Pelaku judi ini ternyata selalu mengingat kemenangannya meskipun menelan kekalahan jauh lebih banyak. Saat menang, mereka mengalami lonjakan dopamin, kondisi ketika otak melepaskan hormon dopamin dalam jumlah besar yang menimbulkan rasa senang berlebihan. Euforia itu menempel dalam memori pecandu sehingga saat kalah pun, memori “saya pernah menang” akan terus memicunya dalam perilaku impulsif untuk terus membalas kekalahannya.
Karena itu, pendekatan kolaborasi multidisiplin juga diperlukan untuk memberantas wabah judi daring. Berdasarkan data PPATK, perputaran uang judi online pada tahun 2024 sudah mencapai Rp 283 triliun. Transaksi pada 2024 semester pertama sudah melampaui jumlah transaksi tahun sebelumnya, bahkan satu tahun penuh pada 2022.
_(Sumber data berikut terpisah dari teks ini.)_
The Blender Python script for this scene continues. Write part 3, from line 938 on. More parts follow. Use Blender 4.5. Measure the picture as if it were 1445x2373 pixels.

Peningkatan yang semakin masif terjadi karena masyarakat sudah bisa bertransaksi dengan angka yang semakin kecil. Jika dulu harus menyetor dengan angka jutaan rupiah sekarang bisa melakukan transaksi dengan Rp 10.000 saja. Belum lagi akses yang mudah dan iklan-iklan yang masif.
Dengan angka transaksi tersebut, sangat memungkinkan bagi kalangan remaja maupun anak-anak terjebak dalam judi daring. Setidaknya, persentase pemain judi online berusia 10-20 tahun mencapai 10,97 persen sedangkan pemain usia kurang dari 10 tahun tercatat 2,02 persen.
Pemblokiran situs judi online yang tengah digencarkan Kementerian Komunikasi dan Digital (Komdigi) dan aparat hukum diharapkan bisa menekan angka-angka tersebut sehingga tercipta lingkungan digital yang lebih aman bagi masyarakat, terutama anak-anak. Kementerian Pemberdayaan Perempuan dan pelrindungan Anak (PPPA) berkoordinasi dengan Komdigi menyusun Rancangan Peraturan Pemerintah tentang Tata Kelola Perlindungan anak dalam Penyelenggaraan Sistem Elektornik (TKPAPSE). Upaya tersebut bertujuan agar dapat melindungi anak dari pengaruh game dan judi online.